Gośćmi Telewizji Republika byli Jan Popławski, Miasto Jest Nasze oraz Ewa Andruszkiewicz, Warszawskie Stowarzyszenie Lokatorów im. Jolanty Brzeskiej. Tak drastycznych spraw jak ta przy ul. Lutosławskiego 9 jeszcze nie mieliśmy – powiedziała Andruszkiewicz.
Komisja weryfikacyjna bada sprawę lokalu przy ul. Lutosławskiego 9
"Po przejęciu kamienicy przy ul. Lutosławskiego 9 nowi właściciele próbowali podnieść czynsz z 320 zł do 1 tys. zł oraz stosowali przemoc wobec lokatorów. Dochodziło do pobić, włamań i wyrzucania z mieszkań" - mówiła w czwartek przed komisją weryfikacyjną była lokatorka kamienicy Alina Kołodziejczyk. "Nie stosowałem siły fizycznej wobec lokatorów, nie wyzywałem ich; nikogo nie pobiłem w kamienicy; to są pomówienia" - zeznał z kolei Piotr Wierzbicki, mąż obecnej właścicielki kamienicy przy ul. Lutosławskiego 9.
– Aż tak drastycznych spraw jeszcze nie mieliśmy. To są ludzie, którzy mięli prawa do gruntu. Brutalność z jaką ci ludzie podchodzili do mieszkańców jest nie do opisania. Z taką brutalnością ja nigdy się nie spotkałam. Tu mamy do czynienia z całkowitym bezprawiem. Oni sami wydawali wyrok. Byli sędziami, prokuratorami, komornikami – mówiła Andruszkiewicz.

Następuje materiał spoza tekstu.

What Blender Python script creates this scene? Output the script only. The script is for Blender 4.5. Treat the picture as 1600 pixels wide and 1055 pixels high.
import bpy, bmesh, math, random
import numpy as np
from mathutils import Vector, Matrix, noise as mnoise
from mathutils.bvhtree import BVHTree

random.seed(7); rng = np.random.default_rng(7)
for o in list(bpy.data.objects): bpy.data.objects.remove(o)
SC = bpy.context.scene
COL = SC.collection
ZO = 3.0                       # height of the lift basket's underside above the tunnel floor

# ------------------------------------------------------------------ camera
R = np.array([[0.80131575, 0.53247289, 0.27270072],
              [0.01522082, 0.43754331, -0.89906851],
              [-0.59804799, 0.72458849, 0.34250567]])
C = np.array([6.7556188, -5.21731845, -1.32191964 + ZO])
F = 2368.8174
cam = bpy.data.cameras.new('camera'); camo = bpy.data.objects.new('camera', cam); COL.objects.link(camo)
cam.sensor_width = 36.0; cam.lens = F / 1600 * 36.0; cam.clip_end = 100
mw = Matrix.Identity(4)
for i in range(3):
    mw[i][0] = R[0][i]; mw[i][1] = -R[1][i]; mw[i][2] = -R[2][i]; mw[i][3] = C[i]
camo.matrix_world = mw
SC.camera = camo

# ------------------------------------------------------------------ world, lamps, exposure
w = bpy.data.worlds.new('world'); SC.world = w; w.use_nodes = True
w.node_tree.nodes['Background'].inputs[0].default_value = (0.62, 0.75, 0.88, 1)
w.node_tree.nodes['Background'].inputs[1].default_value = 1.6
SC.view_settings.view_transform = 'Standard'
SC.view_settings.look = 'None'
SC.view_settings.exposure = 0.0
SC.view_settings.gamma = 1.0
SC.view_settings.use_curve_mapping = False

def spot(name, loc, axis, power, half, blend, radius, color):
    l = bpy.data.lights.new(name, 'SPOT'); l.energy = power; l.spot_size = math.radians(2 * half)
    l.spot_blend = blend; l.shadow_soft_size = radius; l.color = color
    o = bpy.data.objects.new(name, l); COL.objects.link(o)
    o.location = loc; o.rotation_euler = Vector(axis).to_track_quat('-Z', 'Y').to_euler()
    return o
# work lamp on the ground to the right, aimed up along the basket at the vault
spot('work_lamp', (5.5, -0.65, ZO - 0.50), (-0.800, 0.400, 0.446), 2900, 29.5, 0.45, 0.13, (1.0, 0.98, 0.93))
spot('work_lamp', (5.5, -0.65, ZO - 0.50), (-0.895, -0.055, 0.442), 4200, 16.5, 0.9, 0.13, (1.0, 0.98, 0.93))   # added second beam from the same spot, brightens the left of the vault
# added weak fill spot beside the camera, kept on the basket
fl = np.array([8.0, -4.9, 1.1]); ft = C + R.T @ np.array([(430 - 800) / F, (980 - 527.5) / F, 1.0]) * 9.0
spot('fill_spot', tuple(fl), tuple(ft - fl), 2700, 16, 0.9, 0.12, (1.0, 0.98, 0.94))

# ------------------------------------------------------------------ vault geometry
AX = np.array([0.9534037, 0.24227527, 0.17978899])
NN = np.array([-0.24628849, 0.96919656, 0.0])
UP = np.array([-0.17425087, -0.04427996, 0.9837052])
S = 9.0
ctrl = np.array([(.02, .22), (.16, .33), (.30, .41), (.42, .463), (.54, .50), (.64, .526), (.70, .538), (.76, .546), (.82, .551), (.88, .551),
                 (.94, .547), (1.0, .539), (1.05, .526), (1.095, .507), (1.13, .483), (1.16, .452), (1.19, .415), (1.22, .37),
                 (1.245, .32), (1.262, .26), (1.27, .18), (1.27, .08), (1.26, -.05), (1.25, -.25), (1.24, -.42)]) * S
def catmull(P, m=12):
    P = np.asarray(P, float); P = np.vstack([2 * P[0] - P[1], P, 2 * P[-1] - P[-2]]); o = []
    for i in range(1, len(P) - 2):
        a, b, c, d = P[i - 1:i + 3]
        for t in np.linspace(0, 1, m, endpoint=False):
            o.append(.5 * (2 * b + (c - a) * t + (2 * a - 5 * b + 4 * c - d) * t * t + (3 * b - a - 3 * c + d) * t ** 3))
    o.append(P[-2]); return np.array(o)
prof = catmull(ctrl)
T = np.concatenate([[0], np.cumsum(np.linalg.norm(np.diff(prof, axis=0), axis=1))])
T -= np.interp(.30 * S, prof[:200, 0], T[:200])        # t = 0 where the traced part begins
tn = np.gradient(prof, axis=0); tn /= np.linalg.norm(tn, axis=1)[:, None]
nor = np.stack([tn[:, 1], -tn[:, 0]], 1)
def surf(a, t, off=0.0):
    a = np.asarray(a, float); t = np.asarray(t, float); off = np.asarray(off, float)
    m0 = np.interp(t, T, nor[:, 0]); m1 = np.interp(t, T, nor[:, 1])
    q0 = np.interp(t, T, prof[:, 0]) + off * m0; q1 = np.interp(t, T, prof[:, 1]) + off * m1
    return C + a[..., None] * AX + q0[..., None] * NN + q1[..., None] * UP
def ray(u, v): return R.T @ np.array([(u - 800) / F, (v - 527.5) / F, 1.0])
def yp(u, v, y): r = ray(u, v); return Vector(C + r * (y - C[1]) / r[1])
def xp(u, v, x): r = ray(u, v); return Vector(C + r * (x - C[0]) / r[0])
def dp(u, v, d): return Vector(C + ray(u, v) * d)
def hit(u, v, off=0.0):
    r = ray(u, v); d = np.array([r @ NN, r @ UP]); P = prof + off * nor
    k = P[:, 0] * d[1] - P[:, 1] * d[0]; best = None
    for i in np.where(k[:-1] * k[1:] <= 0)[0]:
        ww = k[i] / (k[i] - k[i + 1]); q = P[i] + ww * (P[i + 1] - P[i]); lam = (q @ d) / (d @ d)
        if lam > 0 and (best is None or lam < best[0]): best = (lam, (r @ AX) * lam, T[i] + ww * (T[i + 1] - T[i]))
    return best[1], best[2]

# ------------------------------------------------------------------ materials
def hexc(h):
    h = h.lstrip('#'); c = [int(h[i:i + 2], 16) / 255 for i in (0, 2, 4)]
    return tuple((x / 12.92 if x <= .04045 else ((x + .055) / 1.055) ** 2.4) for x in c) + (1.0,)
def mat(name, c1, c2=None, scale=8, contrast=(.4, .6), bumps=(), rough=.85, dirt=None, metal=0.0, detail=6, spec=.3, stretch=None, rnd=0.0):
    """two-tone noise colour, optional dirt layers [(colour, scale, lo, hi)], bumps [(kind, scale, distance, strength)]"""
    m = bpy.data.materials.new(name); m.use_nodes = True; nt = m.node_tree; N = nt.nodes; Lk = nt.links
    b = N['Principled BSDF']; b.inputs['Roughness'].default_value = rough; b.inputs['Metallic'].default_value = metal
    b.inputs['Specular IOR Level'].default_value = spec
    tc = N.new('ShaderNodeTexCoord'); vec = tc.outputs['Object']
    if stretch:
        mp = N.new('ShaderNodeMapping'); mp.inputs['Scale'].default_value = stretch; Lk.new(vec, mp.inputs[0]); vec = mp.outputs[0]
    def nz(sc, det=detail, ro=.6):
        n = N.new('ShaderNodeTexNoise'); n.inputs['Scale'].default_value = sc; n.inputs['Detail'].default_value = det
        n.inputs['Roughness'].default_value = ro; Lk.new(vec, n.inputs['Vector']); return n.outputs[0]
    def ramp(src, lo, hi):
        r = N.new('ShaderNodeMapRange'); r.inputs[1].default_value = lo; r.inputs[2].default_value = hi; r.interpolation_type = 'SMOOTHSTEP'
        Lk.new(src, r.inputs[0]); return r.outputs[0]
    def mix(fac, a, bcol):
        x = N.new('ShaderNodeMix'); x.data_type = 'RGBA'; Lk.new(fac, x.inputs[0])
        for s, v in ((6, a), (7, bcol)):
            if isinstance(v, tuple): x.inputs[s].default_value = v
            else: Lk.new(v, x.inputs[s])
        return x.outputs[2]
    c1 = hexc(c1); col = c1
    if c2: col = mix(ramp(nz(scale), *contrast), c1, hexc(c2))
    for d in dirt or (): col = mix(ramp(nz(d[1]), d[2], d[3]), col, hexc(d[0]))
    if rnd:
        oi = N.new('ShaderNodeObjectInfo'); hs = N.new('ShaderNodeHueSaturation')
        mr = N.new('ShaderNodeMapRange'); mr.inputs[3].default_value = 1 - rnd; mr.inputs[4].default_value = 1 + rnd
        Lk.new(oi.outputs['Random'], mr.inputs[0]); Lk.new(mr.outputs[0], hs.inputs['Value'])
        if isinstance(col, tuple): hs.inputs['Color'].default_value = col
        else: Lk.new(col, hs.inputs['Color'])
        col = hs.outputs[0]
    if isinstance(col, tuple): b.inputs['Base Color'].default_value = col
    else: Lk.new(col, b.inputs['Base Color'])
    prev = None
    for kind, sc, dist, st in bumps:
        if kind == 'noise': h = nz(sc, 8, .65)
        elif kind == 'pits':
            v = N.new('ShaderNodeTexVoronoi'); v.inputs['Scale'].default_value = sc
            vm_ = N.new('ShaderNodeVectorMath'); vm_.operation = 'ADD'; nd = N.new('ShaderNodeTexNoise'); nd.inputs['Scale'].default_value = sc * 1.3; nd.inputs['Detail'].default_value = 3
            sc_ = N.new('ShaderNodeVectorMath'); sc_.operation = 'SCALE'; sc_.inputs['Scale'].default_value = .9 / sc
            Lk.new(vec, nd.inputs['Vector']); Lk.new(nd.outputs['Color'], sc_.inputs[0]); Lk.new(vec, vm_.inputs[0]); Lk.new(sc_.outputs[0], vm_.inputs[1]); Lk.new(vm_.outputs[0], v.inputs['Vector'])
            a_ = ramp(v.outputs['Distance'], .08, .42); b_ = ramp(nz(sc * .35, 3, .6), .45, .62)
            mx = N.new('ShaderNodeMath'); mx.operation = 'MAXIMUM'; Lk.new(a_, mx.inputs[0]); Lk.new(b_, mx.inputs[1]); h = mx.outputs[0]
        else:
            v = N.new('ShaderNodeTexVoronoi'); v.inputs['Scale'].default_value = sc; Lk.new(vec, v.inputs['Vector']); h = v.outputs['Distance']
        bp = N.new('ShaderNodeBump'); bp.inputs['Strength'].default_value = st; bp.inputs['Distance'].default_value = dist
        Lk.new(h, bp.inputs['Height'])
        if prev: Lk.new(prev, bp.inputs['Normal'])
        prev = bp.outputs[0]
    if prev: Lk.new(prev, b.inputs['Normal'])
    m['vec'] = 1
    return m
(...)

– Mamy tu sprawy między innymi pobicia, wyrzucenia lokatorów na ulicę – dodał Popławski.
– Miasto wystąpiło o zwrot kosztów odbudowy. Nie wiem na jakim etapie jest ta sprawa – powiedziała Ewa Andruszkiewicz.
Podczas przesłuchań świadków ciągle słyszmy „Nie pamiętam”
– Uważam, że to jest strata czasu komisji na wzywanie ich na świadków. Oni nigdy nie będą nic pamiętać – oceniła Andruszkiewicz.
Jak dużo takich brutalnych sytuacji możemy się jeszcze spodziewać?
– Wszędzie tam gdzie są pokrzywdzeni lokatorzy mamy do czynienia z krzywda ludzką. Aczkolwiek do tej pory nie mieliśmy styczności z aż tak dużą skalą brutalności – ocenił Popławski.
– Trzy osoby zostały po prostu wyrzucone z mieszkań bez jakichkolwiek wyroków sądowych. To były osoby samotne, niezaradne życiowo – i to zostało wykorzystane. Policja brała udział w jednym z tych wyrzuceń! Pana Darka wyciągnięto z mieszkania w koszulce i krótkich spodenkach. Nie wiem na ile to był akt współpracy policji z tymi ludźmi, a na ile niewiedza. Nie wierzę jednak, że policjanci są aż tak głupi i naiwni. Przecież widzieli jego dowód, widzieli, że jest zameldowany w tym lokalu – podkreśliła Andruszkiewicz.
– Przez to, że nie ma uregulowanej ustawy do takich sytuacji może cały czas dochodzić. Pamiętajmy, że na taką dużą ustawę czeka cała Polska! Jest Kraków, Łódź – nie tylko Warszawa. Musimy to jak najszybciej uregulować – dodał Popławski.
– Ja podejrzewam, że to są ciągłe działania mafii. To sięga swoim zasięgiem dużo dalej. Podejrzewam, że pieniądze z reprywatyzacji dawno już wypłynęły z Polski. To jest grabież na skalę międzynarodową – oceniła Ewa Andruszkiewicz. – Uważam, że ta ustawa jest istotna dla nas wszystkich. To było okradanie nie tylko lokatorów, ale nas wszystkich. My wszyscy na tym traciliśmy. Obiecano mi dzisiaj, że komisja walczy o te ustawę i nie spocznie póki jej nie ustali – dodała.
Które obiekty i lokale będą następne?
– Ciągle czekamy na podpis prezydenta. W tej chwili stoimy w miejscu. Najbliższy adres to ul. Mokotowska 63. Miała się odbyć już w grudniu, ale została odłożona. Wiemy jakie nieruchomości będą procedowane, ale kiedy – tego niestety nie wiadomo. To wszystko zależy od tej nowelizacji – zaznaczyła.